On March 17, 1952, about a month before Charlie’s 63rd birthday, Life Magazine ran a feature called “Chaplin at Work.” Subhead: “He reveals his movie-making secrets.” It was basically a photo essay showing him at work on Limelight. His secret seemed to lie in the method he employed working with his actors, along with his complete involvement in every aspect of making the film.
Ironically, this would be the last film that Chaplin made as a resident of the U.S. Just six months later, on Sept. 18, 1952, Charlie left the U. S., headed for London and the world premiere of “Limelight.” The following day U.S. Attorney General James McGranery revoked his re-entry permit. Although Charlie could have fought it on solid legal grounds, he decided he would rather live in Europe.
In his autobiography, Charlie says:
"Whether I re-entered that unhappy country or not was of little consequence to me. I would like to have told them that the sooner I was rid of that hate-beleaguered atmosphere the better, that I was fed up of America's insults and moral pomposity.”
He would not return until 1972, to be honored at Lincoln Center in New York and at the Academy Awards in Los Angeles.
With old friends Harry Crocker (left) and Tim Durant, who had bit parts in the film |
Demonstrating to Melissa Hayden how he wants her to move |
Jeffrey Vance, in his book, Chaplin: Genius of the Cinema, says:
“From his first film to his last, Chaplin remained a man of the theater, and his primary concern was to convey to the audience the action and the emotion of a scene through the performances of his actors, not through innovative or elaborate photography, lighting, or editing. By any standard, Chaplin’s directing style, perfected during the filming of the Mutuals and employed throughout the rest of his career, was unique in the cinema. He simply acted out the parts of all the actors as he wished them to be played, down to the slightest gesture of the hand or movement of the eyebrow. Chaplin and his cast would be in full costume and make-up while he rehearsed scenes and refined ideas over and over again on film. This directorial style was considered eccentric even in 1916, and the time he lavished on his films was the envy of every filmmaker. Yet for Chaplin, a laser-like concentration on performance and perfection to the exclusion of all else was his unyielding obsession, even until the end of his career.”"Chaplin: Genius of the Cinema"

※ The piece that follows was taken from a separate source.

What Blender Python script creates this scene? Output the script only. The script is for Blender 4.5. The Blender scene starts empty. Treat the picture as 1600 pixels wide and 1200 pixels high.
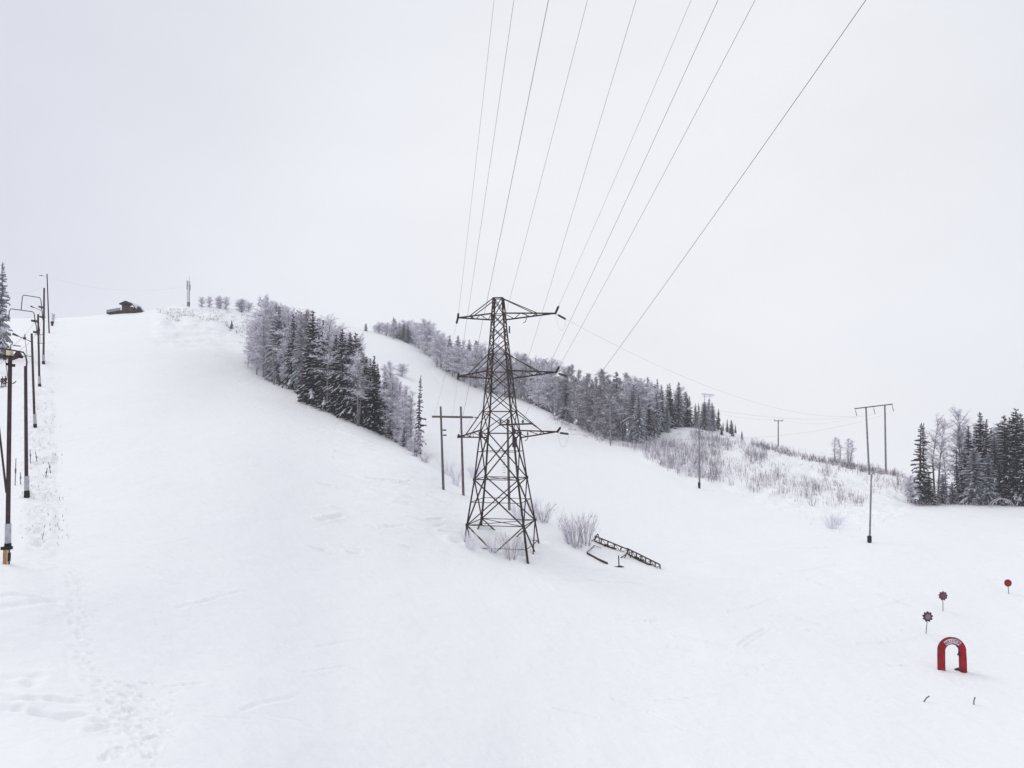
import bpy, math, random
import numpy as np
from mathutils import Vector, Matrix
from mathutils.bvhtree import BVHTree

S = bpy.context.scene
COL = S.collection
RND = random.Random(11)
R = math.radians

# ------------------------------------------------------------------ camera
F = 1250.0                                   # focal length in photograph pixels (1600 wide)
PITCH = math.atan(60.0 / F)                  # horizon at row 660 of 1200
cd = bpy.data.cameras.new("camera"); cam = bpy.data.objects.new("camera", cd); COL.objects.link(cam)
cd.sensor_width = 36.0; cd.lens = 36.0 * F / 1600.0
cd.clip_start = 0.2; cd.clip_end = 5000.0
cam.location = (0, 0, 0); cam.rotation_euler = (math.pi / 2 + PITCH, 0, 0)
S.camera = cam

# ------------------------------------------------------------------ sky (overcast cloud over a physical sky)
W = bpy.data.worlds.new("World"); S.world = W; W.use_nodes = True
SUN_AZ, SUN_EL = R(-62), R(48)
nt = W.node_tree; N = nt.nodes; L = nt.links; N.clear()
def nd(t, **k):
    n = N.new(t)
    for a, b in k.items(): setattr(n, a, b)
    return n
out = nd('ShaderNodeOutputWorld'); bg = nd('ShaderNodeBackground'); L.new(bg.outputs[0], out.inputs[0])
sky = nd('ShaderNodeTexSky', sky_type='NISHITA', sun_disc=False, sun_elevation=SUN_EL, sun_rotation=SUN_AZ)
tc = nd('ShaderNodeTexCoord')
nrm = nd('ShaderNodeVectorMath', operation='NORMALIZE'); L.new(tc.outputs['Generated'], nrm.inputs[0])
dot = nd('ShaderNodeVectorMath', operation='DOT_PRODUCT'); L.new(nrm.outputs[0], dot.inputs[0])
bd = Vector(((1040 - 800) / F, 1, 0.20)).normalized(); dot.inputs[1].default_value = bd
ramp = nd('ShaderNodeValToRGB'); L.new(dot.outputs['Value'], ramp.inputs[0])
e = ramp.color_ramp.elements
e[0].position = 0.0; e[0].color = (.72, .735, .78, 1)
e[1].position = 1.0; e[1].color = (.815, .82, .852, 1)
a = e.new(.70); a.color = (.645, .66, .735, 1)
a = e.new(.84); a.color = (.715, .73, .785, 1)
a = e.new(.92); a.color = (.775, .79, .83, 1)
noi = nd('ShaderNodeTexNoise'); noi.inputs['Scale'].default_value = 2.2; noi.inputs['Detail'].default_value = 5
mpn = nd('ShaderNodeMapping'); mpn.inputs['Scale'].default_value = (1, 1, 2.2); L.new(nrm.outputs[0], mpn.inputs[0]); L.new(mpn.outputs[0], noi.inputs['Vector'])
mr = nd('ShaderNodeMapRange'); L.new(noi.outputs['Fac'], mr.inputs[0])
mr.inputs['From Min'].default_value = .3; mr.inputs['From Max'].default_value = .7
mr.inputs['To Min'].default_value = 9.95; mr.inputs['To Max'].default_value = 10.75
sc = nd('ShaderNodeVectorMath', operation='SCALE'); L.new(ramp.outputs[0], sc.inputs[0]); L.new(mr.outputs[0], sc.inputs['Scale'])
mx = nd('ShaderNodeMixRGB'); mx.inputs[0].default_value = .965; L.new(sky.outputs[0], mx.inputs[1]); L.new(sc.outputs[0], mx.inputs[2])
L.new(mx.outputs[0], bg.inputs[0]); bg.inputs[1].default_value = 0.1

# ------------------------------------------------------------------ sun (veiled)
sd = bpy.data.lights.new("sun", 'SUN'); sd.energy = 0.85; sd.angle = R(32); sd.color = (1, .97, .93)
so = bpy.data.objects.new("sun", sd); COL.objects.link(so)
sdir = Vector((math.sin(SUN_AZ) * math.cos(SUN_EL), math.cos(SUN_AZ) * math.cos(SUN_EL), math.sin(SUN_EL)))
so.rotation_euler = (-sdir).to_track_quat('-Z', 'Y').to_euler()

S.view_settings.view_transform = 'Standard'; S.view_settings.look = 'None'
S.view_settings.gamma = 1.0; S.view_settings.exposure = 0.09
S.render.engine = 'CYCLES'
S.cycles.max_bounces = 6; S.cycles.diffuse_bounces = 4; S.cycles.volume_bounces = 1
S.cycles.transparent_max_bounces = 8

# ------------------------------------------------------------------ pixel helpers
ca, sa = math.cos(PITCH), math.sin(PITCH)
def ray(px, py):
    x = (px - 800) / F; y = -(py - 600) / F
    return Vector((x, ca - y * sa, sa + y * ca))
def P(px, py, Y):
    d = ray(px, py); return d * (Y / d.y)

# ------------------------------------------------------------------ materials
def mat(name, col, rough=.8, metal=0, var=None, scale=3.0, bump=0, bscale=20, snow=0.0):
    """procedural material: two-tone noise colour, bump, optional snow lying on upward faces"""
    m = bpy.data.materials.new(name); m.use_nodes = True
    t = m.node_tree; b = t.nodes['Principled BSDF']
    b.inputs['Roughness'].default_value = rough; b.inputs['Specular IOR Level'].default_value = .5 if rough < .65 else .15; b.inputs['Metallic'].default_value = metal
    c = t.nodes.new('ShaderNodeTexCoord')
    n = t.nodes.new('ShaderNodeTexNoise'); n.inputs['Scale'].default_value = scale; n.inputs['Detail'].default_value = 4
    t.links.new(c.outputs['Object'], n.inputs['Vector'])
    mxr = t.nodes.new('ShaderNodeMixRGB')
    mp = t.nodes.new('ShaderNodeMapRange'); mp.inputs['From Min'].default_value = .35; mp.inputs['From Max'].default_value = .65
    t.links.new(n.outputs['Fac'], mp.inputs[0]); t.links.new(mp.outputs[0], mxr.inputs[0])
    v = var or tuple(x * .75 for x in col)
    mxr.inputs[1].default_value = (*col, 1); mxr.inputs[2].default_value = (*v, 1)
    last = mxr.outputs[0]
    if snow:
        g = t.nodes.new('ShaderNodeNewGeometry'); sx = t.nodes.new('ShaderNodeSeparateXYZ'); t.links.new(g.outputs['Normal'], sx.inputs[0])
        s2 = t.nodes.new('ShaderNodeMath'); s2.operation = 'ABSOLUTE'; t.links.new(sx.outputs[2], s2.inputs[0])
        m3 = t.nodes.new('ShaderNodeMapRange'); t.links.new(s2.outputs[0], m3.inputs[0])
        m3.inputs['From Min'].default_value = 1 - snow; m3.inputs['From Max'].default_value = 1 - snow + .15
        m4 = t.nodes.new('ShaderNodeMixRGB'); t.links.new(m3.outputs[0], m4.inputs[0]); t.links.new(last, m4.inputs[1])
        m4.inputs[2].default_value = (.8, .82, .86, 1); last = m4.outputs[0]
    t.links.new(last, b.inputs['Base Color'])
    if bump:
        n2 = t.nodes.new('ShaderNodeTexNoise'); n2.inputs['Scale'].default_value = bscale; n2.inputs['Detail'].default_value = 3
        t.links.new(c.outputs['Object'], n2.inputs['Vector'])
        bp = t.nodes.new('ShaderNodeBump'); bp.inputs['Strength'].default_value = bump; bp.inputs['Distance'].default_value = .05
        t.links.new(n2.outputs['Fac'], bp.inputs['Height']); t.links.new(bp.outputs[0], b.inputs['Normal'])
    return m
M = dict(
    steel=mat('rusty_steel', (.028, .021, .023), .8, 0, (.060, .034, .028), 1.2, .3, 30),
    steel2=mat('galvanised_steel', (.20, .20, .21), .6, .3, (.13, .13, .14), 2, .2),
    insul=mat('insulator_glaze', (.035, .032, .034), .35),
    wire=mat('aluminium_conductor', (.33, .33, .35), .6, .3),
    wired=mat('weathered_conductor', (.13, .13, .14), .6, .3),
    wood=mat('pole_wood', (.16, .14, .14), .9, 0, (.09, .08, .08), 4, .4, 12),
    woodf=mat('frosted_pole_wood', (.30, .29, .30), .9, 0, (.17, .16, .17), 4, .4, 12),
    lift=mat('creosoted_wood', (.075, .045, .055), .85, 0, (.045, .03, .038), 3, .4, 14),
    wrap=mat('grey_padding', (.50, .50, .53), .8, 0, (.34, .34, .37), 6, .3),
    black=mat('black_rubber', (.022, .02, .022), .7),
    orange=mat('orange_box_paint', (.50, .20, .05), .6, 0, (.34, .17, .07), 5),
    cream=mat('cream_plastic', (.66, .60, .42), .6),
    hut=mat('dark_red_boards', (.045, .010, .016), .9, 0, (.028, .008, .014), 5, .3),
    hutpale=mat('paler_red_boards', (.09, .045, .06), .9, 0, (.05, .02, .03), 5, .3),  # paler red for the hut window and door
    roof=mat('tarred_roof', (.02, .016, .02), .9),
    deck=mat('grey_planks', (.30, .29, .31), .9, 0, (.2, .19, .2), 6),
    bark=mat('spruce_bark', (.07, .055, .05), .95, 0, (.045, .035, .035), 6),
    bbark=mat('birch_bark', (.30, .28, .29), .9, 0, (.12, .10, .11), 2.2),
    needle=mat('spruce_needles', (.022, .017, .024), .95, 0, (.058, .034, .040), .5),
    needlef=mat('rimed_needles', (.15, .155, .18), .95, 0, (.34, .345, .39), .9),
    tsnow=mat('snow_on_boughs', (.78, .79, .84), .8, 0, (.62, .63, .69), 2.0),
    frost=mat('rimed_twigs', (.74, .73, .81), .9, 0, (.52, .48, .57), .5),
    frost2=mat('hoarfrost_twigs', (.90, .90, .95), .9, 0, (.82, .81, .88), .5),
    twig=mat('brown_twigs', (.15, .115, .11), .95, 0, (.26, .23, .23), 1.0),
    twigd=mat('dark_twigs', (.12, .085, .09), .95, 0, (.30, .26, .28), .3),
    red=mat('red_inflatable_fabric', (.44, .008, .018), .9, 0, (.27, .006, .012), 2, .3, 5),
    dkred=mat('dark_red_seam', (.06, .006, .012), .6),
    banner=mat('white_banner', (.80, .66, .70), .7, 0, (.74, .60, .64), 3),
    ink=mat('banner_ink', (.10, .04, .06), .7),
    bloom=mat('burgundy_panel', (.075, .012, .030), .6),
    bloomc=mat('burgundy_disc', (.20, .04, .085), .6),
    dkpetal=mat('blackish_panel', (.020, .012, .018), .6),
    grydisc=mat('grey_lilac_disc', (.22, .17, .20), .6),
    redball=mat('red_sign_paint', (.34, .018, .016), .8, 0, (.16, .012, .012), 9),
    cloth=mat('dark_clothing', (.025, .02, .03), .9, 0, (.04, .03, .04), 6),
    trous=mat('plum_trousers', (.10, .05, .075), .9),
    skin=mat('skin', (.45, .28, .22), .6),
)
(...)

Kevin Brownlow, in his exquisite 1986 “Unknown Chaplin” documentary, clearly reveals the concentration and obsession with perfection that was so much a part of Chaplin’s genius. Unknown Chaplin DVD
Charlie substitutes momentarily for Claire Bloom |
I wondered what Charlie had to say about his directing style, so I revisited his autobiography. Here’s how he saw it:
“...Also a brief word about directing. In handling actors in a scene, psychology is most helpful. For instance, a member of the cast may join the company in the middle of a production. Although an excellent actor, he may be nervous in his new surroundings. This is where a director’s humility can be very helpful, as I have often found under these circumstances. Although knowing what I wanted, I would take the new member aside and confide in him that I was tired, worried and at a loss to know what to do with the scene. Very soon he would forget his own nervousness and try to help me and I would get a good performance out of him.
Charlie rolls on the ground to show extras what he wants of them as an audience in the music hall |
“....I do not believe acting can be taught. I have seen intelligent people fail at it and dullards act quite well. But acting essentially requires feeling.... In instructing a true actor or actress about a character, a word or a phrase will often suffice... I have found that orientation is the most important means of achieving this; that is, knowing where you are and what you’re doing every moment you’re on the stage....I have always insisted on this method of orientation with the cast when I’m directing my films.”
Showing Sophia how to play the scene |
Fourteen years later, Chaplin would direct Marlon Brando and Sophia Loren in “The Countess from Hong Kong.” Though Chaplin thought the movie was among his best work, most critics did not agree. Here is what Charlie said about his actors, in a 1967 interview with Richard Merryman:
“Marlon Brando is an exceptionally good actor... There were a lot of things he did that I didn’t like - but, you know, they came off 100 percent. Very trifling things, but the sort that loom up to a director, especially for a person like me, I can act, you know, I can act.
“I don’t think either Brando or Loren understood the value of the script that it would work so well. I did. I’m an actor. I wrote it. When you’ve had fifty years experience, you know something about a script.”
Charlie the actor. Charlie the director. Charlie the writer.
The various faces of Chaplin in "Limelight" |
I can only wonder what more he might have accomplished if he had not been forced from the U.S., or if he had decided to fight it and remained here. I wonder where his creative force would have taken him, in an era when silent movies were historic curiosities, when television invaded every home, when the very nature of “what is funny” changed. Yet, looking back at that Life article 63 years later, I am not surprised that his movies are still held in high regard, are shown in theater and festivals and on TCM consistently. Whatever his relationship with actors was, he knew what he wanted. And he got it.